Thursday, April 23, 2009

Oh Wait, I'm Not Alone...

Did you feel like something wasn't quite right about this previous post? Like it was lacking something or just maybe too one-sided? No one commented so I don't know what you thought about it.

"It is not good for man to be alone..."

Maybe you thought I gave a compelling argument that we are always alone. Well, I disagree...with myself?

We are never alone. We are so connected and intertwined with so many people that at no given time are we really alone.

I am the product of thousands of years of humanity. Sir Isaac Newton once said (maybe), "If I have seen farther, it is because I have stood on the backs of giants." He didn't discover the laws of nature by himself. He discovered what he did because of all the hard work done by his forerunners. I am directly influenced by my parents, my siblings, my friends, my teachers, etc. The thoughts I think are not my own. They are not "original". They are the result of a million causes from other people.

I am not alone.

When I am by myself, do you know what I think about? I think about you. I'm always thinking about you. I try to get away from crowds so I can be alone, in front of the computer, on facebook and msn, because I am lonely. I want to connect with you. I don't want to be alone.

When I am alone, I think about our conversations and our experiences. I think about the next time I'm going to see you and what we'll be doing. I think about ways to make you feel good about yourself, and ways that I can make you happy. I think about how I've screwed up our relationship and how I want it to be better.

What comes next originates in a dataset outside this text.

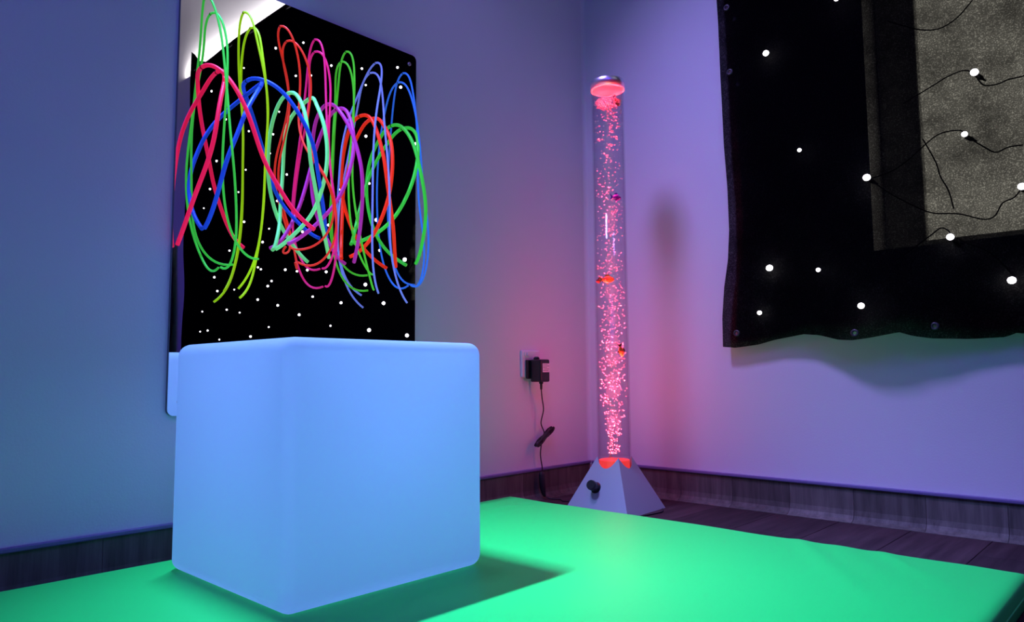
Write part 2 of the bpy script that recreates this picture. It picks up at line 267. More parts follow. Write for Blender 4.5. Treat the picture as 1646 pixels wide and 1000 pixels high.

When I dialogue in my head, I am not alone. I am imagining everything you would say and do. These imaginations are not based on fantasy but on fact and past experience. I know you so well, that your being is imprinted in my soul.

The more I'm apart from you, the more I lose that connection with you, and I forget what you would say and how you would react. And then I see you again in real life and it's awkward, because I feel alone again.

I can feel alone, but I am never alone.

I am all alone now,
with all of you.

And you will leave me all alone. Yet I am not alone, for my Father is with me.

(and when i say you, i am talking to multiple specific persons)

2 comments:

Anonymous said...

Yesterday I read a book, that was written with a man's scissors, all about being alone. The pages are filled with cut out pictures and cut out letters that express the man's void in his heart, when he realizes- he must find a way to convince his heart that he is not alone. He begins to find ways to tell himself "I am not alone" such as carving the words into the soles of his shoes. Great book. You are not alone dan.

-melissa

Anonymous said...

Please update us on the Friends competition.